KILL FLOOR is well written and performed, but it doesn't develop. It's a commendable first play but the obvious dedication to naturalism becomes distracting when it's unaccompanied by any real dramatic incident or motion. I was focused more on the talented actors, Marin Ireland especially, and their impressive, sober precision than any purpose the playwright had in mind. The play drifts along, a trail of character observations, and then it ends. It's all speech and no content.

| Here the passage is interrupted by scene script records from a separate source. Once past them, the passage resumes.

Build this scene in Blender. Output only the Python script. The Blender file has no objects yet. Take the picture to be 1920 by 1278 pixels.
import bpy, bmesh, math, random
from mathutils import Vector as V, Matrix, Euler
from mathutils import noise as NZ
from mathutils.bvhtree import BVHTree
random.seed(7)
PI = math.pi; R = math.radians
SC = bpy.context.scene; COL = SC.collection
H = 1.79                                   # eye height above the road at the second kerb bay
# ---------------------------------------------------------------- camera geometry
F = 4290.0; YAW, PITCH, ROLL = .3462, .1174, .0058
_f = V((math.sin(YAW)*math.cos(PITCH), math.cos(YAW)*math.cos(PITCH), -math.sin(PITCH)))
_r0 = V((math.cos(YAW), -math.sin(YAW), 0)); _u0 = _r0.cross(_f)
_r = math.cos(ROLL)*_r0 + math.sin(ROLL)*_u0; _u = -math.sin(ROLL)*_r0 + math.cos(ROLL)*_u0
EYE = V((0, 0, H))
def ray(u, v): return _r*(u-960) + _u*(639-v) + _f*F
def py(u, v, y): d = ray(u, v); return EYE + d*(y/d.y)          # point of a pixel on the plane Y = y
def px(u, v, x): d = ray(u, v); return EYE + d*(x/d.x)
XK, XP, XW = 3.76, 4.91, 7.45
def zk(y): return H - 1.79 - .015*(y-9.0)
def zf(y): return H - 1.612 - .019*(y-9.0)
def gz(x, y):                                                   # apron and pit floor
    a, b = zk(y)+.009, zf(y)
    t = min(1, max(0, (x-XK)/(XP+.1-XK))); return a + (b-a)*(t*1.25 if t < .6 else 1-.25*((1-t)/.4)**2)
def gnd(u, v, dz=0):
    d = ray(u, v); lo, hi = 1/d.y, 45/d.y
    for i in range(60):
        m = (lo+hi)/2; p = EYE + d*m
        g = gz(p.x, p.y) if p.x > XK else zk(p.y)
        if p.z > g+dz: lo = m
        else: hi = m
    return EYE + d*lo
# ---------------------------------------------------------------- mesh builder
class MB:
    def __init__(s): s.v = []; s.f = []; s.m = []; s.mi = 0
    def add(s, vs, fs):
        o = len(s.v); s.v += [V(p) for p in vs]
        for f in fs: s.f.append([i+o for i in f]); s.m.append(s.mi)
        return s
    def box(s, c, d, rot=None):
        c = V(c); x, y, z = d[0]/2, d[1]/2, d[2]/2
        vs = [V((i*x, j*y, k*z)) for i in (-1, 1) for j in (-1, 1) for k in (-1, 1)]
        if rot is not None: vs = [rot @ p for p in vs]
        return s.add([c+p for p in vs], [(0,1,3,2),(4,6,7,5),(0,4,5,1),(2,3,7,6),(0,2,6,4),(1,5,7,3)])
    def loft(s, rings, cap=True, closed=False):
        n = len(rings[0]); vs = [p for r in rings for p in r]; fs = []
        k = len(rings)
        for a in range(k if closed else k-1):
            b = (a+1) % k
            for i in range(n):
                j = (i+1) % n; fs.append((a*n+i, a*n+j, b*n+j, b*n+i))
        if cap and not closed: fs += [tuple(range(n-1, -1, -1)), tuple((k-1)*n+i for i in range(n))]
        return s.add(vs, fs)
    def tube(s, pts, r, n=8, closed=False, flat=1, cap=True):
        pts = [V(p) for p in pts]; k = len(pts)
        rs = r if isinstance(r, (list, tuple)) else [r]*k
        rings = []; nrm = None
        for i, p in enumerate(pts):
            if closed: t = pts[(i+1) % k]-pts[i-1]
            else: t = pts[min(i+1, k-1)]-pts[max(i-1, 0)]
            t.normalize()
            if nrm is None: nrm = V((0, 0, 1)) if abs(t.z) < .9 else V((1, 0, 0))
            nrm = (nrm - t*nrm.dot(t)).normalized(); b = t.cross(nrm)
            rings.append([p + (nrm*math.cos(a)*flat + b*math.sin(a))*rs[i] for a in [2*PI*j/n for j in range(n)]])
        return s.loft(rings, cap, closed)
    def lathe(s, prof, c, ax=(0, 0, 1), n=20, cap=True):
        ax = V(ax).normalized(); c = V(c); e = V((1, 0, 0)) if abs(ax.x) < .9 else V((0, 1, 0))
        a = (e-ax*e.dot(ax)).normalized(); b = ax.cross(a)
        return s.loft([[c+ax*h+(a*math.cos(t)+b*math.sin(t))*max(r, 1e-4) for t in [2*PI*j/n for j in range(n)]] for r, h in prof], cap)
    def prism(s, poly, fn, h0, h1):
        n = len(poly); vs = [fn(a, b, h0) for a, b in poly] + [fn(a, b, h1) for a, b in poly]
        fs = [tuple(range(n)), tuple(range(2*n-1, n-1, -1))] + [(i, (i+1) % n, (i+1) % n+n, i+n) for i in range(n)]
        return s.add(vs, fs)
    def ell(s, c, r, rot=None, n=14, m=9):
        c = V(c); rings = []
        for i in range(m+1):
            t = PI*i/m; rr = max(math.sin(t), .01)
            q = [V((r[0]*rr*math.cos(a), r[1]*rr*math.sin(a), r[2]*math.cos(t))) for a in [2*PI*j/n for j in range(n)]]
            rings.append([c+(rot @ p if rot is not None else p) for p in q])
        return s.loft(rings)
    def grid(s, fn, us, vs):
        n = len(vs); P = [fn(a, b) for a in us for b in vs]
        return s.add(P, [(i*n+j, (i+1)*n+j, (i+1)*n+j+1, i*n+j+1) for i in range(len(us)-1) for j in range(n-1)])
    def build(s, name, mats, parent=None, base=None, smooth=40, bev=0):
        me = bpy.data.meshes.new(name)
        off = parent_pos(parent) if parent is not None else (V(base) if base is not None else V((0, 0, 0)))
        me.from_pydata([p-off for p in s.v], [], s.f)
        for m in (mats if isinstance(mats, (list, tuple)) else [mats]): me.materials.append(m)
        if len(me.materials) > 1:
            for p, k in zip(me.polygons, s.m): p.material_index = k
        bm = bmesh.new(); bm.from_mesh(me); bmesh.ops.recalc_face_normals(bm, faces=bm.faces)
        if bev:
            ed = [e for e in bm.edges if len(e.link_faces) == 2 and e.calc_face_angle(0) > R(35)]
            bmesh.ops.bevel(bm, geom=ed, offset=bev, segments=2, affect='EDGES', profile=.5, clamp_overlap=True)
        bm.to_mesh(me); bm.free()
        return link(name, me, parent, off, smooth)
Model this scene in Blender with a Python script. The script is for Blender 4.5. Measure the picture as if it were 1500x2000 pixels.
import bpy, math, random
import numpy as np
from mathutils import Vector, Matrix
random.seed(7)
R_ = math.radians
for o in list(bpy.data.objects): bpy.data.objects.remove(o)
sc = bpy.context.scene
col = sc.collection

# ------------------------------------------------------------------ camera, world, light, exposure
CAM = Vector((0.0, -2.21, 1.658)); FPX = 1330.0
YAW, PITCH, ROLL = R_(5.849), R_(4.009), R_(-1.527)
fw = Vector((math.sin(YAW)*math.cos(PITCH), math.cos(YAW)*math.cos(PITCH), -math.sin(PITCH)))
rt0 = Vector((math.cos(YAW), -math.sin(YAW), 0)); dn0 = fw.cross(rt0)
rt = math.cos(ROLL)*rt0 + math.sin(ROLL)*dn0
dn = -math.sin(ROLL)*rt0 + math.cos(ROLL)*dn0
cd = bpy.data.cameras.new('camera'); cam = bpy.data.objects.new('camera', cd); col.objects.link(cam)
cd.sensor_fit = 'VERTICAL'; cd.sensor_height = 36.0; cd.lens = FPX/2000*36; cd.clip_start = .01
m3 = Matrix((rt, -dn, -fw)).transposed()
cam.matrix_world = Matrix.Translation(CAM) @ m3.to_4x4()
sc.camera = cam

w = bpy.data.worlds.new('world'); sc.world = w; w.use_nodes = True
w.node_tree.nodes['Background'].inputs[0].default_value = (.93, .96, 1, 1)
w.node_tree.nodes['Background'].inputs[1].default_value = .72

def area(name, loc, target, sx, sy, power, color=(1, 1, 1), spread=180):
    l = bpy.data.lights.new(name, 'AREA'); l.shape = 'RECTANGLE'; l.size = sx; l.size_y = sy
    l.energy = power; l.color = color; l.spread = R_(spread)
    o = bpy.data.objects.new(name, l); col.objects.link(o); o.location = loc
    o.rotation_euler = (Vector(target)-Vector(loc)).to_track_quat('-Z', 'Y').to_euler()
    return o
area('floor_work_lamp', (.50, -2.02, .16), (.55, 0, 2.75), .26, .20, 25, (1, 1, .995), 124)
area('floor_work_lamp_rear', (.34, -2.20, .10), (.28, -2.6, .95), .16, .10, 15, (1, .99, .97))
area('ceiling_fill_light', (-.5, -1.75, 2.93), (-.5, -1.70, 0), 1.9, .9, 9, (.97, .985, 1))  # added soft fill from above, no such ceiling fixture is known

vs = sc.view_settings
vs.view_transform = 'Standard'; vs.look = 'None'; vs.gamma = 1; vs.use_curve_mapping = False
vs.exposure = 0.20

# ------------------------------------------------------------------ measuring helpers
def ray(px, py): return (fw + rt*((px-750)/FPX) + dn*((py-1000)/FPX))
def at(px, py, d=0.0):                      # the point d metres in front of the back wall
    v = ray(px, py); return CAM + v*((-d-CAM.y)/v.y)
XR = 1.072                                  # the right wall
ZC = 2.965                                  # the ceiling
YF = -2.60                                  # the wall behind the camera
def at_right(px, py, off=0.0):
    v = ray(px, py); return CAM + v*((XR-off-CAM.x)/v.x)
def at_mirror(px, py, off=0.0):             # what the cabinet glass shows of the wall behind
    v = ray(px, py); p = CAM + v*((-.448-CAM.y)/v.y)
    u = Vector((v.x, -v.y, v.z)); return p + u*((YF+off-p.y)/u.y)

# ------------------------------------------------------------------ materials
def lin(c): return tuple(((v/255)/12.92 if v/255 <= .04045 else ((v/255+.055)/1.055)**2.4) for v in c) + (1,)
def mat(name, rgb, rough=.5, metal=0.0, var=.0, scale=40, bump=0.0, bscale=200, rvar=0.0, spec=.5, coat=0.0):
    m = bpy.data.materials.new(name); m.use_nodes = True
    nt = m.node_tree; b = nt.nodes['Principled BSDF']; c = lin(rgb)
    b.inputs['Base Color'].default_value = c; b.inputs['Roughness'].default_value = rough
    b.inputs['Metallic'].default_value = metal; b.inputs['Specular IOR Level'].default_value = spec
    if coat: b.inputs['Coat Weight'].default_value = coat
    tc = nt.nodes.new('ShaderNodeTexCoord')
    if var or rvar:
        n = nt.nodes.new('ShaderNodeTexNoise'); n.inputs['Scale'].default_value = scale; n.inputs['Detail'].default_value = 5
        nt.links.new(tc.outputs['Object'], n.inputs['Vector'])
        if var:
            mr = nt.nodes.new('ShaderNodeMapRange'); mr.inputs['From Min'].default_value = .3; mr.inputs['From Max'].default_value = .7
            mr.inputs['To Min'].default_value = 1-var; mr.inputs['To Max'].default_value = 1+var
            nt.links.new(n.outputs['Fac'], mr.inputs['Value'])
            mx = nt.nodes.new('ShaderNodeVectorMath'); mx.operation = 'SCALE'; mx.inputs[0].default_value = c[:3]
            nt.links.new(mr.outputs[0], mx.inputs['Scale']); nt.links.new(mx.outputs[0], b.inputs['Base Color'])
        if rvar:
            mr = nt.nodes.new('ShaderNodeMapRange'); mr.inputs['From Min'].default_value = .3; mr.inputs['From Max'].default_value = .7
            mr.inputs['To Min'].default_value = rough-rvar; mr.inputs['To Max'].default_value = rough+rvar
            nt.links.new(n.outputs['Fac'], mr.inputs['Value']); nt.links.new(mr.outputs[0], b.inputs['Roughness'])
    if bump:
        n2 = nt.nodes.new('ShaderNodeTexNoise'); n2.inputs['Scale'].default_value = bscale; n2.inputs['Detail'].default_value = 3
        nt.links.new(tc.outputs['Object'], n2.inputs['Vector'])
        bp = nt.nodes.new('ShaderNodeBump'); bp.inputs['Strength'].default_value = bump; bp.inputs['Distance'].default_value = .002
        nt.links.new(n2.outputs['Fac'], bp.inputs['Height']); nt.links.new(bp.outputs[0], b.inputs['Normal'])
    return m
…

CLOUD NINE, on the other hand, brims with both. If there's a better play on the correspondences between colonial oppression and varieties of sexual oppression, I don't know it. Every character here is bound to or by some cultural imperative pertaining to class, sex, or gender, and then, in Act II, the binds loosen and all sorts of possibilities for freedom, for prerogative, emerge. At every moment, and in every direction, Churchill's speech is entirely purposeful; it's action itself. And the actors here are splendid throughout. Unfortunately, the play has been put in the round for no compelling reason that I could discern. Consequently, the audience must "bear," as a program note puts it, a seating arrangement that is so uncomfortable it's compromising. In any case, CLOUD NINE remains a sly and savvy provocation that seems almost entirely of our present cultural moment even as it was written 37 years ago.
BARBECUE is another roguish affront, but it's less cohesive. Act I is a raucous race--and class--comedy that subverts expectations even as it trades in them. At its surprising finish the play seems ready to burst into something really startling, a real situation comedy, but instead it dwindles. What has been daring about the play, what's been specific about it, becomes a familiar warning about the cults of money and celebrity and the deceptions enacted to join them, a caution that's less interesting than, and has little to do with, what came before. Robert O'Hara writes vernacular speech that is nasty funny, but he hasn't yet found a thematic idea that he can elaborate and sustain. BOOTYCANDY, delirious as it was, had a similar problem. Both plays are wholly worthwhile, but I expect O'Hara is just warming up.